The populism accusation isn’t confined to the US. The “stay” side of the British commentariat, post-Brexit, tended to regard Boris Johnson’s Conservatives as headbanging populists who had grievously misled the innocent British voters with their promises to make the NHS rich beyond the dreams of avarice. (This criticism may be true, but also portrays British voters as gullible gobshites.)
In France, the same accusation is being made against the protesters who have effectively gone to war with president Macron to defend the pension age. It’s populist in that what we’re seeing through the smoke of the petrol bombs is a movement in which ordinary citizens demand what they want.
It would be foolish to regard the Parisian situation as an outpouring of unjustified resentment by coddled French millennials led by demagogues. Foolish because that was exactly what Hillary Clinton did in her disastrous campaign for the presidency. While there can be no doubt that external interference influenced the failure of her campaign, neither can it be doubted that she represented the apotheosis of the drift of the Democratic Party away from organised labour into a party “of experts, of technocrats, of white-collar professionals who admired fancy college degrees but had little interest in working-class solidarity”.

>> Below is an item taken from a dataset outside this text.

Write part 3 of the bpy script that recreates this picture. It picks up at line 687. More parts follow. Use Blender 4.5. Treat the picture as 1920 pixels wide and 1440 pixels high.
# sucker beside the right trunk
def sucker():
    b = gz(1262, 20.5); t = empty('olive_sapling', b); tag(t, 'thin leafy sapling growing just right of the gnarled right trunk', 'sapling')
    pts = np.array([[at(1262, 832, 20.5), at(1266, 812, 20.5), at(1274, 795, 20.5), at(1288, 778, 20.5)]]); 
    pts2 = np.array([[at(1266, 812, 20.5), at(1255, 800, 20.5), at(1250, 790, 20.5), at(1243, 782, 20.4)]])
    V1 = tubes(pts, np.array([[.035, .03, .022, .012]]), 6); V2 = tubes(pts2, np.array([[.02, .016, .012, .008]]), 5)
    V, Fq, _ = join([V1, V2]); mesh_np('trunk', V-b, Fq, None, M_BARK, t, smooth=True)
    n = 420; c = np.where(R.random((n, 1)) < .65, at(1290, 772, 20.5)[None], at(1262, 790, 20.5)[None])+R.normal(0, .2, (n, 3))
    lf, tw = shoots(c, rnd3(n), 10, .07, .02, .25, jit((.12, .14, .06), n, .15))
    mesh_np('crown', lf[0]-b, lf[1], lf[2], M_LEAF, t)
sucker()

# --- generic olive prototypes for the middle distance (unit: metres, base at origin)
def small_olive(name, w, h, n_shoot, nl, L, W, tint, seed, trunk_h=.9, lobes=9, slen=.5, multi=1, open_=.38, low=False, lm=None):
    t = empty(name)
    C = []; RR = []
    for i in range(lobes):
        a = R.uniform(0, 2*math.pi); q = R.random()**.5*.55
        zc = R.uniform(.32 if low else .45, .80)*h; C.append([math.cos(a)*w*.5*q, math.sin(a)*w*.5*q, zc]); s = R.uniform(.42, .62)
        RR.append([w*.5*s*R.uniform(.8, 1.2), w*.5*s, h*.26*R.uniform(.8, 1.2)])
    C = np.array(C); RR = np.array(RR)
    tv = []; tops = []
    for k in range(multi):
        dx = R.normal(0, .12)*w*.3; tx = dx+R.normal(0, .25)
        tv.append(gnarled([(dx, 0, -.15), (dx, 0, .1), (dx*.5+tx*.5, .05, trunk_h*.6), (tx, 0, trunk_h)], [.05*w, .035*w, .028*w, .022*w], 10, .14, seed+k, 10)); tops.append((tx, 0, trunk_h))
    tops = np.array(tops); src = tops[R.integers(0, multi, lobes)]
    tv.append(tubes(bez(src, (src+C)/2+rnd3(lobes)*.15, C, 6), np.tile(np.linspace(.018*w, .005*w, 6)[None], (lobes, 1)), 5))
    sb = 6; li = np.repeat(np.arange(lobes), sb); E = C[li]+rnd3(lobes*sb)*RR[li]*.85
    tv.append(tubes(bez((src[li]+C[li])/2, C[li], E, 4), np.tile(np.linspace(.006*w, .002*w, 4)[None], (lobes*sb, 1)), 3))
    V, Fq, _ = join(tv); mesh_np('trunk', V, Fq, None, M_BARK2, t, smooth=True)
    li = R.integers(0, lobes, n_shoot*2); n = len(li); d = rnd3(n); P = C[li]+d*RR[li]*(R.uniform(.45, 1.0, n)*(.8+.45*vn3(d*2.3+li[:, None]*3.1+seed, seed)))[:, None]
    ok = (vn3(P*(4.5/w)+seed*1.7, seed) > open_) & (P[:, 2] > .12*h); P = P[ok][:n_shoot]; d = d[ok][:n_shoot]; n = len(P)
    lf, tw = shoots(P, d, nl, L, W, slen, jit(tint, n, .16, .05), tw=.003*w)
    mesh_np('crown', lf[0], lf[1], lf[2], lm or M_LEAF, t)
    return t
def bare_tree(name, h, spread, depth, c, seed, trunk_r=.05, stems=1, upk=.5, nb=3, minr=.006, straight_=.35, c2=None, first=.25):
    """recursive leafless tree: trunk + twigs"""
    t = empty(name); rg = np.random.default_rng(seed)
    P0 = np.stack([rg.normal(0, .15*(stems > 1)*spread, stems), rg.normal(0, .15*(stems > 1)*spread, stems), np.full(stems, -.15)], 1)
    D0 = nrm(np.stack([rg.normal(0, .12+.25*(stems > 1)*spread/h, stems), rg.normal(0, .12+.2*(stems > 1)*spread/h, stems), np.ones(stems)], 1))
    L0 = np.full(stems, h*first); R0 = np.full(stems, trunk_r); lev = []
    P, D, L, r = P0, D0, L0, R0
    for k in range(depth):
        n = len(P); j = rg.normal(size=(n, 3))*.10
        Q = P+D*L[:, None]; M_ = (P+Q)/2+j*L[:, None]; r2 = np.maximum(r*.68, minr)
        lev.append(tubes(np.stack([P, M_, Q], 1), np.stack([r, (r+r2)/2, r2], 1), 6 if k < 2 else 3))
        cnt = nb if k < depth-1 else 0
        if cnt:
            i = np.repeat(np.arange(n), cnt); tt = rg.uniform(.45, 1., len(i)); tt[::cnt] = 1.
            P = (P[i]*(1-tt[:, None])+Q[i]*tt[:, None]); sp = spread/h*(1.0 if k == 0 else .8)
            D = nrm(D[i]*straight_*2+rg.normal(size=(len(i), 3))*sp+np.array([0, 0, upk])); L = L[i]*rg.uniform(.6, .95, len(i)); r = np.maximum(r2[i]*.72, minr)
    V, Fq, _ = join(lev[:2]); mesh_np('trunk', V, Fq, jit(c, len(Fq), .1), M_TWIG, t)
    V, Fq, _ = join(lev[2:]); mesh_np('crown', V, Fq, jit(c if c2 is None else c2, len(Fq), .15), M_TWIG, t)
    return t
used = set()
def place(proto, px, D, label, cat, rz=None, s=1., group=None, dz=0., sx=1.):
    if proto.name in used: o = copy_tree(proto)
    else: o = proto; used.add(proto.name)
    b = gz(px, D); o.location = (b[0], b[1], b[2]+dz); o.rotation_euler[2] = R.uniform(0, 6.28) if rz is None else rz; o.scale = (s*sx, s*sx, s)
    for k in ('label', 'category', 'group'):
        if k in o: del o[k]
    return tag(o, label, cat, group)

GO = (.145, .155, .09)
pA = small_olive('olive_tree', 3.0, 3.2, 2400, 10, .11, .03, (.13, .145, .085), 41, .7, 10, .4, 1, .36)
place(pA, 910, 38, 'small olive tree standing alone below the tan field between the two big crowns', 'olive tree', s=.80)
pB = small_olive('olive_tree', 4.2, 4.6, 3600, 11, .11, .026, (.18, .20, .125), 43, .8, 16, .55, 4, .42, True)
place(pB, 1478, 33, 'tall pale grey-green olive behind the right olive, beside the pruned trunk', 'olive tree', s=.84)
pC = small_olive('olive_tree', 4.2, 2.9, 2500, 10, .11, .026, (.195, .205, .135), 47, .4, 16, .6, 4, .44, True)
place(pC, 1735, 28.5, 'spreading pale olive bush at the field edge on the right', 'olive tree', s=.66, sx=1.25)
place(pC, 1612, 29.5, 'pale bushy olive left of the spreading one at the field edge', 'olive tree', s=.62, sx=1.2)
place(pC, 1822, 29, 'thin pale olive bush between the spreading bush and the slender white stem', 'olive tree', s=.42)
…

Hillary Clinton insulted those who supported Donald Trump by calling them “deplorables”. They were uneducated, unsuccessful, unsupportive of liberal policies and — worst of all — were falling for Trump. She also displayed a pleasing continuum of insult by suggesting that Bernie Sanders wasn’t liked by anybody, to which his growing, rolling popularity gave the lie.

Bernie Sanders managed to establish that he had damn-all respect for elites and experts and wanted to hear the voices of the unheard, of the people. He did it while eschewing big corporate donations (not that big corporations were actually falling over themselves to stuff dollars into his famous mittens) on the basis that if you take their money, you end up muting any opposition you feel towards their policies.
Pointing out that Edward Teller, the physicist, had, in the 1950s, warned about the inevitability of the greenhouse effect leading to tragic climate change, he further pointed out that corporate America continued fossil fuel use, asking: “What happened to the CEOs who betrayed the American people and the global community?
“Were they fired from their jobs? Were they condemned by pundits on cable television and the editorial boards of major newspapers? Were they prosecuted? Did they go to jail for their crimes? Nope. Not at all. Not a one of them.”
There’s populism, red in tooth and claw. Easy to understand. Condemn it at your peril.